Unser kollektives Bildgedächtnis wird geprägt von Bildagenturen. Associated Press ist die größte Nachrichtenagentur der Welt und damit eine der wichtigsten Bildlieferanten. Und zusammen mit Getty und Corbis dominieren sie, welche Bilder wir sehen und welche Nachrichten wir lesen. Kleiner Infoschnipsel dazu am Rande: Corbis und Getty Images, die zwei größten reinen Bildagenturen der Welt, gehören einer chinesischen Investorengruppe. Im Grunde bekommen wir also die Bilderflut um uns herum mehr oder weniger aus ein bis zwei Händen. Und ich finde, das sollte uns, egal ob jetzt Farbe oder schwarz-weiß, wirklich zu denken geben.

1 Response

  1. Lutz Prauser sagt:

    Hallo Dirk,

    hier muss der ehemalige schreibende Lokaljournalist einmal kurz aus der Vergangenheit plaudern. S/W Fotografie im Print hatte bis in die späten 80er zwei ganz einfache Gründe.

    1. Die Verlagshäuser haben s/w gedruckt, weil es signifikant billiger war, eine zweite Farbe oder 4c gab es nur für das erste Buch des Mantels (also auch die Titelseite) und oft für die Wochenend- oder Sonderbeilagen, die immer vorproduziert wurden.
    Anzeigenkunden mussten damals die zweite Farbe oder 4c teuer extra bezahlen. Das hat auch was damit zu tun, dass die Zeitungsdruckereien gar nicht ausgestattet waren, alle Bücher einer Zeitung in 4c zu drucken. Da musste mächtig in die Umrüstung und Modernisierung der Druckstraßen investiert werden, ein Prozess, der erst in den 90ern und frühen 2000ern erfolgte.

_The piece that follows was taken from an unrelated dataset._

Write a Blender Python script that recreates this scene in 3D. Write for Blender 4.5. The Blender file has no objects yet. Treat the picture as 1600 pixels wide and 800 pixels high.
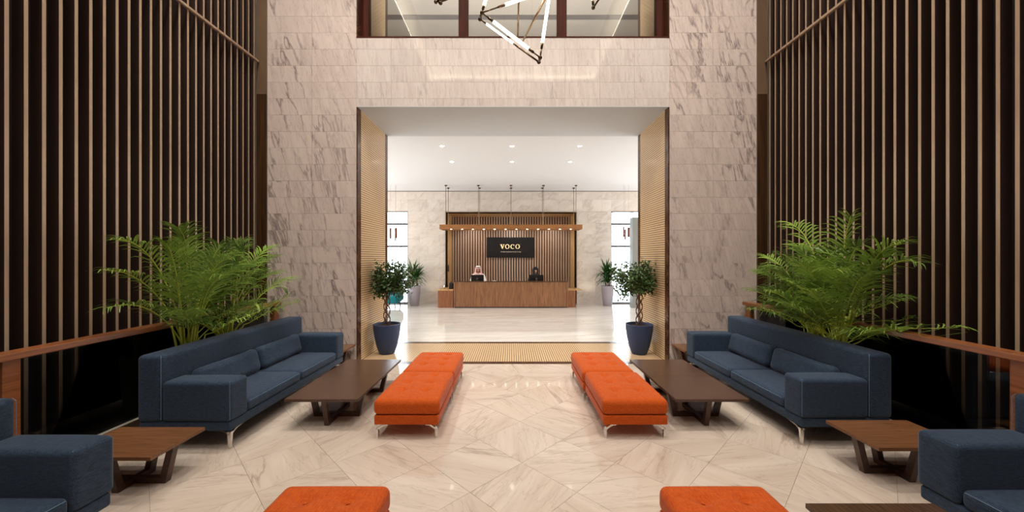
import bpy, bmesh, math, random
from mathutils import Vector, Matrix, noise
random.seed(7)
S = bpy.context.scene
COL = S.collection
R = math.radians
def srgb(r, g, b):
    f = lambda c: (c/12.92 if c <= .04045 else ((c+.055)/1.055)**2.4)
    return (f(r/255), f(g/255), f(b/255), 1)
# ------------------------------------------------------------------ camera
cam = bpy.data.cameras.new('camera'); co = bpy.data.objects.new('camera', cam); COL.objects.link(co)
co.location = (0, 0, 1.65); co.rotation_euler = (R(90), 0, 0)
cam.sensor_width = 36; cam.lens = 36*580/1600; cam.shift_y = 2/1600; cam.clip_start = .05
S.camera = co
# ------------------------------------------------------------------ world, exposure
w = bpy.data.worlds.new('world'); S.world = w; w.use_nodes = True
w.node_tree.nodes['Background'].inputs[0].default_value = (.88, .94, 1, 1)
w.node_tree.nodes['Background'].inputs[1].default_value = 7
S.view_settings.view_transform = 'Standard'; S.view_settings.look = 'None'
S.view_settings.exposure = 0.0; S.view_settings.gamma = 1; S.view_settings.use_curve_mapping = False
# ------------------------------------------------------------------ large lights
def area(name, loc, rot, sx, sy, power, col=(1, .93, .84)):
    l = bpy.data.lights.new(name, 'AREA'); l.shape = 'RECTANGLE'; l.size = sx; l.size_y = sy
    l.energy = power; l.color = col
    o = bpy.data.objects.new(name, l); o.location = loc; o.rotation_euler = rot; COL.objects.link(o); return o
def spot(name, loc, target, power, ang=60, blend=.6, rad=.06, col=(1, .88, .72)):
    l = bpy.data.lights.new(name, 'SPOT'); l.energy = power; l.spot_size = R(ang); l.spot_blend = blend
    l.shadow_soft_size = rad; l.color = col
    o = bpy.data.objects.new(name, l); o.location = loc
    o.rotation_euler = (Vector(target)-Vector(loc)).to_track_quat('-Z', 'Y').to_euler(); COL.objects.link(o); return o
area('coffer_light', (0, 1.5, 8.28), (0, 0, 0), 5.2, 5.8, 60, (1, .95, .89))
area('mezzanine_fill', (0, 8.2, 5.4), (R(180), 0, 0), 6, 1.2, 190, (1, .93, .85))  # added upward fill for the mezzanine ceiling, no real fixture
area('lobby_fill_west', (-8.9, 10, 2.0), (0, R(-90), 0), 3.4, 5.6, 470, (.93, .96, 1))  # added pair of side fills, standing in for unseen lobby glazing
area('lobby_fill_east', (8.9, 10, 2.0), (0, R(90), 0), 3.4, 5.6, 470, (.93, .96, 1))
for sx in (-3.4, -1.2, 1.2, 3.4):
    for y in (-1.9, .8, 3.5, 5.1):
        spot('hall_fill_spot', (sx, y, 7.95), (sx*.95, y, 0), 140 if y < 5 else 60, 120, .7, .16, (1, .95, .89))  # added grid of fill spots from the unseen ceiling, without fixtures
for sx in (-1, 1):
    spot('plant_spot', (sx*1.9, 2.0, 7.9), (sx*3.35, 3.9, 1.2), 380, 26, .6, .06, (1, .95, .85))
spot('bench_fill_spot', (-1.0, 2.2, 7.9), (-1.0, 3.6, 0), 50, 40, .8, .1, (1, .95, .89))  # added fill spots over the ottomans, without fixtures
spot('bench_fill_spot', (1.1, 2.2, 7.9), (1.1, 3.6, 0), 150, 40, .8, .1, (1, .92, .83))
for x in (-3.1, -1.1, 1.1, 3.1):
    spot('wall_fill_spot', (x, 3.45, 7.95), (x*1.02, 5.8, 2.9), 360, 75, .9, .12, (1, .95, .89))  # added to brighten the marble end wall, without fixtures
for x in (-1.48, 0, 1.43):
    for y in (7.85, 9.14):
        spot('lobby_downlight', (x, y, 3.97), (x, y, 0), 60, 110, .8, .04, (1, .97, .93))
for x in (-1.5, 0, 1.5):
    spot('alcove_downlight', (x, 13.6, 3.15), (x, 14.4, 1.0), 55, 110, .8, .05, (1, .95, .9))
    spot('beam_downlight', (x, 12.3, 2.55), (x, 12.0, 0), 26, 120, .8, .05)
for sx in (-1, 1):
    spot('wall_washer', (sx*2.75-.035, 12.75, .12), (sx*2.75-.035, 13.1, 1.5), 12, 90, 1, .05)
# ------------------------------------------------------------------ materials
def nm(name):
    m = bpy.data.materials.new(name); m.use_nodes = True
    return m, m.node_tree.nodes, m.node_tree.links, m.node_tree.nodes['Principled BSDF']
def flat(name, c, rough=.5, metal=0, **k):
    m, n, l, b = nm(name)
    b.inputs['Base Color'].default_value = c; b.inputs['Roughness'].default_value = rough; b.inputs['Metallic'].default_value = metal
    if 'ior' in k: b.inputs['IOR'].default_value = k['ior']
    if 'emit' in k:
        b.inputs['Emission Color'].default_value = c; b.inputs['Emission Strength'].default_value = k['emit']
    return m
def math_(n, l, op, a, b=None):
    x = n.new('ShaderNodeMath'); x.operation = op
    for i, v in enumerate((a, b)):
        if v is None: continue
        if isinstance(v, (int, float)): x.inputs[i].default_value = v
        else: l.new(v, x.inputs[i])
    return x.outputs[0]
def ramp(n, l, fac, stops):
    r = n.new('ShaderNodeValToRGB'); e = r.color_ramp.elements
    while len(e) < len(stops): e.new(.5)
    for i, (p, c) in enumerate(stops): e[i].position = p; e[i].color = c
    l.new(fac, r.inputs[0]); return r.outputs[0]
def mix(n, l, f, a, b, mode='MIX'):
    x = n.new('ShaderNodeMix'); x.data_type = 'RGBA'; x.blend_type = mode
    for s, v in ((x.inputs[0], f), (x.inputs[6], a), (x.inputs[7], b)):
        if isinstance(v, (int, float, tuple)): s.default_value = v
        else: l.new(v, s)
    return x.outputs[2]
def marble(name, base, tint, vein, rough, ior=1.45, rot=(0, 0, 0), scale=(1, 1, 1), vs=2.2, vstr=.75, width=.035, rnd=6., rndrot=0, var=.06, fine=.35, dist=.55):
    m, n, l, b = nm(name)
    g = n.new('ShaderNodeNewGeometry'); oi = n.new('ShaderNodeObjectInfo')
    cx = n.new('ShaderNodeCombineXYZ')
    l.new(math_(n, l, 'MULTIPLY', oi.outputs['Random'], rnd), cx.inputs[0])
    l.new(math_(n, l, 'MULTIPLY', oi.outputs['Random'], rnd*3.7), cx.inputs[2])
    ad = n.new('ShaderNodeVectorMath'); ad.operation = 'ADD'; l.new(g.outputs['Position'], ad.inputs[0])
    v = g.outputs['Position']
    if rndrot:
        vr = n.new('ShaderNodeVectorRotate'); vr.rotation_type = 'Z_AXIS'; l.new(v, vr.inputs[0])
        an = math_(n, l, 'MULTIPLY', oi.outputs['Random'], rndrot)
        l.new(an, vr.inputs['Angle']); l.new(vr.outputs[0], ad.inputs[0])
    l.new(cx.outputs[0], ad.inputs[1])
    mp = n.new('ShaderNodeMapping'); mp.inputs['Rotation'].default_value = rot; l.new(ad.outputs[0], mp.inputs[0])
    sc = n.new('ShaderNodeVectorMath'); sc.operation = 'MULTIPLY'; sc.inputs[1].default_value = scale; l.new(mp.outputs[0], sc.inputs[0])
    def nz(s, d, ro, di):
        x = n.new('ShaderNodeTexNoise'); x.inputs['Scale'].default_value = s; x.inputs['Detail'].default_value = d
        x.inputs['Roughness'].default_value = ro; x.inputs['Distortion'].default_value = di
        l.new(sc.outputs[0], x.inputs['Vector']); return x.outputs['Fac']
    a = nz(vs, 6, .55, dist)
    d = math_(n, l, 'ABSOLUTE', math_(n, l, 'SUBTRACT', a, .5))
    vn = ramp(n, l, d, [(0, (1, 1, 1, 1)), (width*.35, (.55, .55, .55, 1)), (width, (0, 0, 0, 1))])
    c = nz(vs*.6, 3, .5, .3)
    msk = ramp(n, l, c, [(.42, (0, 0, 0, 1)), (.62, (1, 1, 1, 1))])
    cl = nz(vs*1.7, 8, .65, .8)
    tn = ramp(n, l, cl, [(.35, (0, 0, 0, 1)), (.7, (1, 1, 1, 1))])
    col = mix(n, l, tn, base, tint)
    a2 = nz(vs*2.8, 5, .6, dist*.7)
    d2 = math_(n, l, 'ABSOLUTE', math_(n, l, 'SUBTRACT', a2, .52))
    v2 = ramp(n, l, d2, [(0, (1, 1, 1, 1)), (width*.8, (0, 0, 0, 1))])
    col = mix(n, l, math_(n, l, 'MULTIPLY', v2, fine), col, vein)
    col = mix(n, l, math_(n, l, 'MULTIPLY', math_(n, l, 'MULTIPLY', vn, msk), vstr), col, vein)
    hv = n.new('ShaderNodeHueSaturation'); l.new(col, hv.inputs['Color'])
    wn = n.new('ShaderNodeTexWhiteNoise'); wn.noise_dimensions = '1D'; l.new(oi.outputs['Random'], wn.inputs['W'])
    l.new(math_(n, l, 'ADD', math_(n, l, 'MULTIPLY', wn.outputs['Value'], var*2), 1-var), hv.inputs['Value'])
    l.new(hv.outputs[0], b.inputs['Base Color'])
    b.inputs['Roughness'].default_value = rough; b.inputs['IOR'].default_value = ior
    return m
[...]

    2. Viel relevanter aber war, dass tagesaktuelle Berichterstattung mit Farbfotografie kaum möglich war. Die Entwicklung der Pressefotos erfolgte in den Dunkelkammern der Fotografen/Redaktion, so dass die Fotoabzüge den Redaktionsleitern vorgelegt und rechtzeitig vor Druckunterlagenschluss an die Druckerei geschickt werden konnten – noch als Papierbilder; Hochglanz natürlich, aber nur minimal fixiert, denn das war nicht nötig, da die Originalbilder nach ein paar Wochen oft nach Druck im Müll landeten. Man hatte ja die Negative. Und Fixierbäder kosteten nur Zeit und Geld.
    Farbfilme/Bilder hätten das niemals geschafft – zudem, da in der Dunkelkammer bei S/W gleich bei den Abzügen Vergrößerungen, Ausschnitte etc erstellt werden konnten. Es wäre viel zu aufwändig gewesen, entsprechende Labors bei den Verlagen einzurichten – damals, als es bis in die Kleinstädte noch Lokalredaktionen gab, die sich selbst um die Bilder kümmerten. Das Problem hat sich erst durch die Digitalisierung und die Bearbeitung der Bilder am Schirm gelöst.
    Bis dahin hatten viele Fotografen ein zweites Gehäuse mit Farbfilmen mit dabei, um ggf. doch ein Farbfoto machen zu können – fürs Cover, für eine farbige Beilage oder erst mal fürs Archiv.
    Und während wir Schreiber die Termine in ganzer Länge wahrnahmen, düsten die Fotografen von Termin zu Termin, dann zurück in die Redaktion, entwickelten die Filme und belichteten die Fotos.
    Kamen dann wir Schreiberlinge zurück, lagen die Bilder zumeist schon fertig vor während die Fotografen die nächste Runde drehten. Aber was bis abends nicht geschrieben/fotografiert war, war auch am nächsten Tag nicht im Blatt. Denn die Druckmaschinen rollten an, damit die Zeitungen am nächsten Morgen ganz früh von den Kurierfahrern abgeholt und an die Verlagsstellen gebracht werden konnten. Mit durchgängigen Farbbildern wäre das seinerzeit nicht möglich gewesen.